* Task to carry out: Repeat only what lies from the line with "Recreate this scene" to the line with "SC.camera = cam", those two lines included, exactly as it stands; omit any images.

* Records for the task:
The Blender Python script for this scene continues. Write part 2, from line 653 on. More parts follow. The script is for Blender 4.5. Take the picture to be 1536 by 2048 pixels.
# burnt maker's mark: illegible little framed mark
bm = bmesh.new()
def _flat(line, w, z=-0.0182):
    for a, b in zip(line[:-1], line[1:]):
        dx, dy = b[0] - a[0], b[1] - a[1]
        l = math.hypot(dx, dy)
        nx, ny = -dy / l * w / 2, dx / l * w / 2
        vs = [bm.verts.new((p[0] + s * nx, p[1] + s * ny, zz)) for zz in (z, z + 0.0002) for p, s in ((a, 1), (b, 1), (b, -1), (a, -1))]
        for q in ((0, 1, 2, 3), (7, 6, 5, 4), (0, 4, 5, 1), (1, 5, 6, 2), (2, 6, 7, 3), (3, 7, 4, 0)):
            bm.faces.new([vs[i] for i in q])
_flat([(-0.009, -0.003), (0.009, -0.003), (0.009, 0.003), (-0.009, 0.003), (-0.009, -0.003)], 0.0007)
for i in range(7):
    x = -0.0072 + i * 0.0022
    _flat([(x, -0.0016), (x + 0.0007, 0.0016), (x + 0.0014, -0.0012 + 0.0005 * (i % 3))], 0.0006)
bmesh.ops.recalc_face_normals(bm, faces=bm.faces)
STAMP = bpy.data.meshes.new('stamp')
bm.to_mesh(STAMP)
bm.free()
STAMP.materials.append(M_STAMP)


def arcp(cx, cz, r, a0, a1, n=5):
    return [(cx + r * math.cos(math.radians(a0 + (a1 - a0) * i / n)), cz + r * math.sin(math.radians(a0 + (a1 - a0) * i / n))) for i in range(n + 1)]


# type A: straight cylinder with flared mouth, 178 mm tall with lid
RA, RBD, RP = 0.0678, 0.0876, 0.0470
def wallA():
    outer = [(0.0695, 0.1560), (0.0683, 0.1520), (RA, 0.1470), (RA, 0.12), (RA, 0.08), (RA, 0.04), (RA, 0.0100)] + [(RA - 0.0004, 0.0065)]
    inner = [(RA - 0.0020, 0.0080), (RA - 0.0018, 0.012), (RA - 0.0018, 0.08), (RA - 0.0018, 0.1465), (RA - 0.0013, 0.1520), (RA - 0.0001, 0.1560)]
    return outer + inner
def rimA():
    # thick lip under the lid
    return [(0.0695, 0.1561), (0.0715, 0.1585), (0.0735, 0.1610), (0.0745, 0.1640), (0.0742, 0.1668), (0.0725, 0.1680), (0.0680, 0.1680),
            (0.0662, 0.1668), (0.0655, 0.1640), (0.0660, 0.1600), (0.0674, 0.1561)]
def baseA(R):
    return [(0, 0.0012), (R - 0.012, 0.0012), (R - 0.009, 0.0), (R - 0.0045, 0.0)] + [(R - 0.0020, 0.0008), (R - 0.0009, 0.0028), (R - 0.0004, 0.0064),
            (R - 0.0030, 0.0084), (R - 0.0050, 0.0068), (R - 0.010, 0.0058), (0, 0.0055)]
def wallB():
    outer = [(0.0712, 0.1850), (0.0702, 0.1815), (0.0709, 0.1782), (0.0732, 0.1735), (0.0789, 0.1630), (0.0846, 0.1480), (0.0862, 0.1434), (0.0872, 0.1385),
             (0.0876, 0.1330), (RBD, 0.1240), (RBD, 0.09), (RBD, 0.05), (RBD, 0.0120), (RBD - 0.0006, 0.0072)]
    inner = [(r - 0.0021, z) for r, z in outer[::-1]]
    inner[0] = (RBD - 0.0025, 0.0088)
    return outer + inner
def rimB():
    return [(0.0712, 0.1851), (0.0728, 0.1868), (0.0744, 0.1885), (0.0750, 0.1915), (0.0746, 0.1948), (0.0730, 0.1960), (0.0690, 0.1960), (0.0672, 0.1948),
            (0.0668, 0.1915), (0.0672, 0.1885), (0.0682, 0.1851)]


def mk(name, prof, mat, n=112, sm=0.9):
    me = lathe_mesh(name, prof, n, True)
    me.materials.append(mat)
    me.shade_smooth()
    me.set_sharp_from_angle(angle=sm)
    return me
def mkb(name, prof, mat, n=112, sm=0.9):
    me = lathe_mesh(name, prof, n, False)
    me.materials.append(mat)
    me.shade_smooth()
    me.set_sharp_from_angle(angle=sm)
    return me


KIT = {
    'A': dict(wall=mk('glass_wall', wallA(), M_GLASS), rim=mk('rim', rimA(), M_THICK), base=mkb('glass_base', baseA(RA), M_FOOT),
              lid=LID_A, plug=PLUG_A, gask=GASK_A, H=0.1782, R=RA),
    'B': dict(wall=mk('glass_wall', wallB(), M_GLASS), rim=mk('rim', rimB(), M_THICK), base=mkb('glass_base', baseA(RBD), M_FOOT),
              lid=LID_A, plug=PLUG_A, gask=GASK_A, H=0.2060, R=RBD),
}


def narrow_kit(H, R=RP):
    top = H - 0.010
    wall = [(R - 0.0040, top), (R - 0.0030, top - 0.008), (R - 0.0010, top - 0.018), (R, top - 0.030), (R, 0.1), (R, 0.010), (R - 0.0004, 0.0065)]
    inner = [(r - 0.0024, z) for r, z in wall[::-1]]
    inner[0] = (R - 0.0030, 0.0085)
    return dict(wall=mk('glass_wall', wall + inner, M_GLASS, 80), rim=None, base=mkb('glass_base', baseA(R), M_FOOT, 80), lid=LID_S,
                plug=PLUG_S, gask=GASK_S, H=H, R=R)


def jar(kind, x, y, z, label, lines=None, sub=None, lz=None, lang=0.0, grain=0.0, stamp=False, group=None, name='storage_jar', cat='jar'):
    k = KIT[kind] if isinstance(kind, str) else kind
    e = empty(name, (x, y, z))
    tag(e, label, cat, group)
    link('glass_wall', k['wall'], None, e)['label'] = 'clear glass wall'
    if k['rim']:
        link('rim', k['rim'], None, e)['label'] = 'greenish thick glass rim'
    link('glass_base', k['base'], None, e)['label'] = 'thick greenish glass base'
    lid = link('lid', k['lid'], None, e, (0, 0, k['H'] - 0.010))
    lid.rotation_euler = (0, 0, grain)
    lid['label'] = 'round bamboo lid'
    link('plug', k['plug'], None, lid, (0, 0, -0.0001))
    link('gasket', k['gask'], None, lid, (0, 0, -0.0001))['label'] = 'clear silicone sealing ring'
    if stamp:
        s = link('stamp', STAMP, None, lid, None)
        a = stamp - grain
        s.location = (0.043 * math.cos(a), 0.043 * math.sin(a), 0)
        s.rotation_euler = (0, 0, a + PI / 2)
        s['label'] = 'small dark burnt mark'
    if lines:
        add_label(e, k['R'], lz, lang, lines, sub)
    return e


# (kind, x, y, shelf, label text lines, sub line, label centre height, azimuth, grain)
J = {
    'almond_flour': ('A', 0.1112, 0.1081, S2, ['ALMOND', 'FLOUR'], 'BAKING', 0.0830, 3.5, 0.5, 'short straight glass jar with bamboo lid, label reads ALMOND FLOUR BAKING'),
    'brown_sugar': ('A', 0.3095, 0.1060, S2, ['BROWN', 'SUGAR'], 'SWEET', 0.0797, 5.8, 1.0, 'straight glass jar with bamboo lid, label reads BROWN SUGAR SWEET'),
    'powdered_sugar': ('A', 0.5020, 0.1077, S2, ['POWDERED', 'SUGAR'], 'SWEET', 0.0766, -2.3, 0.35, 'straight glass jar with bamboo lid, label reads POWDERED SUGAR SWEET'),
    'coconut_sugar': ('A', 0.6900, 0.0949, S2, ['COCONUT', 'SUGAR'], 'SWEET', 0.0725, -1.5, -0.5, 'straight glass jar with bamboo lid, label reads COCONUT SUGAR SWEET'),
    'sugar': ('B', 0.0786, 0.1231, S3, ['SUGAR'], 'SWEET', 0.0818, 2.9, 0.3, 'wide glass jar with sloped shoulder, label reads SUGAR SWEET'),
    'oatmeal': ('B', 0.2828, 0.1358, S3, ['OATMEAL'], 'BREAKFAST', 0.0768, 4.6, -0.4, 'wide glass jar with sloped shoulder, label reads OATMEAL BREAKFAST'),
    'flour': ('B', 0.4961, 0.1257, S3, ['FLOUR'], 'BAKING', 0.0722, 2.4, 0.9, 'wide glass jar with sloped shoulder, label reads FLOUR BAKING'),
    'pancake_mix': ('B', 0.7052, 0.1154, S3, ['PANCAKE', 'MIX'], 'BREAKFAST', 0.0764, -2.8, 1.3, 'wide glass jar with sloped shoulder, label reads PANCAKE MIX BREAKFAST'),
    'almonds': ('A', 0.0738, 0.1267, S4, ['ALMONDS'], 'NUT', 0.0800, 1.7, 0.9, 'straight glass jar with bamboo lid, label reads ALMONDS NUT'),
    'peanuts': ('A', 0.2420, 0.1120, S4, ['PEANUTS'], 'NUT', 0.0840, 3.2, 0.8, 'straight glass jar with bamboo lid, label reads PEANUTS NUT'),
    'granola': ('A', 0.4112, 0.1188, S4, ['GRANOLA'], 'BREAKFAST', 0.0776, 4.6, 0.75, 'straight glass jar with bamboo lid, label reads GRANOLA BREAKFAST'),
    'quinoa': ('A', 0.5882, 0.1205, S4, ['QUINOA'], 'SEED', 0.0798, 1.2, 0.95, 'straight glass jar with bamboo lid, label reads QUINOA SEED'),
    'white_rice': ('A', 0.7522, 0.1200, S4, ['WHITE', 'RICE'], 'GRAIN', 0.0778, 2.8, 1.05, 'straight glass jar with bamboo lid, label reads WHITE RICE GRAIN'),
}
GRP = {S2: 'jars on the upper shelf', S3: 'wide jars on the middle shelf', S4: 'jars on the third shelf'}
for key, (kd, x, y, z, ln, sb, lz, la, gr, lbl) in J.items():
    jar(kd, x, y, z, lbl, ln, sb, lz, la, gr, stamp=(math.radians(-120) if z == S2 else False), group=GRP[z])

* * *

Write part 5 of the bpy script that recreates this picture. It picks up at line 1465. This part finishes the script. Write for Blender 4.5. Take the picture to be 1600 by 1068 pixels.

--

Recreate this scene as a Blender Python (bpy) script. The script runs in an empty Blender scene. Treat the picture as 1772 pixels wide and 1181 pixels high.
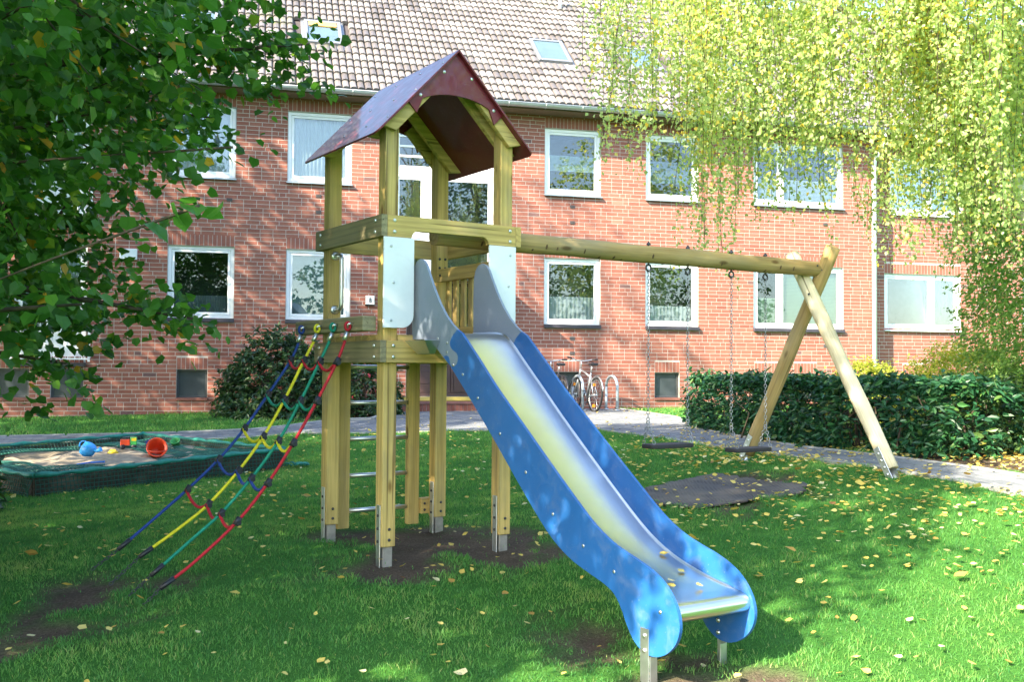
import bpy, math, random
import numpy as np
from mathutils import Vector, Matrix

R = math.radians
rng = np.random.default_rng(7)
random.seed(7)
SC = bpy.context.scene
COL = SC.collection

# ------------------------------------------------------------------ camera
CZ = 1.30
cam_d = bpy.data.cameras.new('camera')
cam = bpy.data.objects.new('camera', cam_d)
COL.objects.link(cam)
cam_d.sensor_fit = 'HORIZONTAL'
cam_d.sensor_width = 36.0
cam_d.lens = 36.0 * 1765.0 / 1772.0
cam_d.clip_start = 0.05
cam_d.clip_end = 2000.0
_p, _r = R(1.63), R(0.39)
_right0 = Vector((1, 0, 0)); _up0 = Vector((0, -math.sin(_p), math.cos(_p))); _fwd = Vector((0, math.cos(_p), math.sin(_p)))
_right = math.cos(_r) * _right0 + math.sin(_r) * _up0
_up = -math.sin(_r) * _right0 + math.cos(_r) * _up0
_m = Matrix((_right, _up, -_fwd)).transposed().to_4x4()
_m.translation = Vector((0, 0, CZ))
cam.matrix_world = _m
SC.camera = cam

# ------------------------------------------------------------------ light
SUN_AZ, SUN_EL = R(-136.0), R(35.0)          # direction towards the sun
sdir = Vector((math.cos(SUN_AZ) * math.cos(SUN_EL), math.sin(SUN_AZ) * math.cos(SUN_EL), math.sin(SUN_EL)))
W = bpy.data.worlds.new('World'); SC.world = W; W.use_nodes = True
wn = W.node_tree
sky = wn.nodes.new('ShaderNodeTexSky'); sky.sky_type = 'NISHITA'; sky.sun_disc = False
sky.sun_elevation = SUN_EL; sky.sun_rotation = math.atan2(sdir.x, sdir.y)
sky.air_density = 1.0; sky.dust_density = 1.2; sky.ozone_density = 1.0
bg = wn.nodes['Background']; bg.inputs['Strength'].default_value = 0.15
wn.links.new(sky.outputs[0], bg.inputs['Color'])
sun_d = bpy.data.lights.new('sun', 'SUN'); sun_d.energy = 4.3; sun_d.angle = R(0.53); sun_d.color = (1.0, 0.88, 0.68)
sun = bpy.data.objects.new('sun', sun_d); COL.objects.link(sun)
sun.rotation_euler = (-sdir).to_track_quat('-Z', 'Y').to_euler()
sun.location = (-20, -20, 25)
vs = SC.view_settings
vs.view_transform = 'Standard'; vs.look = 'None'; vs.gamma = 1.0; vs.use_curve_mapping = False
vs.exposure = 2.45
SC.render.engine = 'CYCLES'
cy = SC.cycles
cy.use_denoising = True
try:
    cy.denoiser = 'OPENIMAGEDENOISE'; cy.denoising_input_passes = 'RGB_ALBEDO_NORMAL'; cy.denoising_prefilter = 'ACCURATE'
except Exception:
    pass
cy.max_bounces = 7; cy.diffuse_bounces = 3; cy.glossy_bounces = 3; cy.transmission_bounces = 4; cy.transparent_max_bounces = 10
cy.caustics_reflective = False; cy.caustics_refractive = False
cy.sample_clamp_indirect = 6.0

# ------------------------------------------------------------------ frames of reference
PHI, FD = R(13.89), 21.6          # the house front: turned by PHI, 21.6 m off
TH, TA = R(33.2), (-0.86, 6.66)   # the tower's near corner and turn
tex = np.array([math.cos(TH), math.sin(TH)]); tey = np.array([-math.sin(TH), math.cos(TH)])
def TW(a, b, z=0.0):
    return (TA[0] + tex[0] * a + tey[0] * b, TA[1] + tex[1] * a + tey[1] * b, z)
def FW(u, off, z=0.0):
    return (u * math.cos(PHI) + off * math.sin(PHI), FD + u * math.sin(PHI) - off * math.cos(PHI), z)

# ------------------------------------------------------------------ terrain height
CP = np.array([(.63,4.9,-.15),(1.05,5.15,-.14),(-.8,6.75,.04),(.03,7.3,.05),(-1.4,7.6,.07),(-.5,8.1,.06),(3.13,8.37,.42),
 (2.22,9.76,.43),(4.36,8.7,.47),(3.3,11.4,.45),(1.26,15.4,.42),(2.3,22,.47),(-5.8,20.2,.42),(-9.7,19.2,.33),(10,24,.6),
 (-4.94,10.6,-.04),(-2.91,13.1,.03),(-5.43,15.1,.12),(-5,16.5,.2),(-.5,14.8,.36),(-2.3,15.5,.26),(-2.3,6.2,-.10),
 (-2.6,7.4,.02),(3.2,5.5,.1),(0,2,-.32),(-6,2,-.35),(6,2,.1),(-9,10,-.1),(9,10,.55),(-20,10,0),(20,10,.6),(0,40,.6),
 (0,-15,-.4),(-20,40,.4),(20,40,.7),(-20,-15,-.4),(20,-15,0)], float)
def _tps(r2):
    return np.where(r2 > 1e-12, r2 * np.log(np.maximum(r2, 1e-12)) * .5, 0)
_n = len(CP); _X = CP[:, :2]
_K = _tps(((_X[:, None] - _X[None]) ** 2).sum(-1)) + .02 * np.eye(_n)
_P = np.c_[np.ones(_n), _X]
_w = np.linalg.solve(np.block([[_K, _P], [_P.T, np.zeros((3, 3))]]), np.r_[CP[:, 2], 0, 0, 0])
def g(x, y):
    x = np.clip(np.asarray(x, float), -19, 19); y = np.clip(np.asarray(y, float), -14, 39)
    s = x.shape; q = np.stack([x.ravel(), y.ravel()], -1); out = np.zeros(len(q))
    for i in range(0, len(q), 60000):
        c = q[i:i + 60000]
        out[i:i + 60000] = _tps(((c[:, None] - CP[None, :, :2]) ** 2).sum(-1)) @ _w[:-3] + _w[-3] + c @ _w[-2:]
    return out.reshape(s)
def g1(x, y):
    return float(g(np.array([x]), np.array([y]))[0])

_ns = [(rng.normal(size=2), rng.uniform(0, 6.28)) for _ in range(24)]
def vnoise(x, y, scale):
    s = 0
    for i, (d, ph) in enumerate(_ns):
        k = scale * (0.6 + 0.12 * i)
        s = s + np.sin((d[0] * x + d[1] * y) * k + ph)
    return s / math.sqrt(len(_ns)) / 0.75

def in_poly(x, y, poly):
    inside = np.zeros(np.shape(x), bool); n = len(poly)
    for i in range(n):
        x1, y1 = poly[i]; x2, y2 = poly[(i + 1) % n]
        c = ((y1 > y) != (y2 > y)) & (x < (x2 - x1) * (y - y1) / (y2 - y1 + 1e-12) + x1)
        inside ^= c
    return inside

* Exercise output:
Recreate this scene as a Blender Python (bpy) script. The script runs in an empty Blender scene. Treat the picture as 1772 pixels wide and 1181 pixels high.
import bpy, math, random
import numpy as np
from mathutils import Vector, Matrix

R = math.radians
rng = np.random.default_rng(7)
random.seed(7)
SC = bpy.context.scene
COL = SC.collection

# ------------------------------------------------------------------ camera
CZ = 1.30
cam_d = bpy.data.cameras.new('camera')
cam = bpy.data.objects.new('camera', cam_d)
COL.objects.link(cam)
cam_d.sensor_fit = 'HORIZONTAL'
cam_d.sensor_width = 36.0
cam_d.lens = 36.0 * 1765.0 / 1772.0
cam_d.clip_start = 0.05
cam_d.clip_end = 2000.0
_p, _r = R(1.63), R(0.39)
_right0 = Vector((1, 0, 0)); _up0 = Vector((0, -math.sin(_p), math.cos(_p))); _fwd = Vector((0, math.cos(_p), math.sin(_p)))
_right = math.cos(_r) * _right0 + math.sin(_r) * _up0
_up = -math.sin(_r) * _right0 + math.cos(_r) * _up0
_m = Matrix((_right, _up, -_fwd)).transposed().to_4x4()
_m.translation = Vector((0, 0, CZ))
cam.matrix_world = _m
SC.camera = cam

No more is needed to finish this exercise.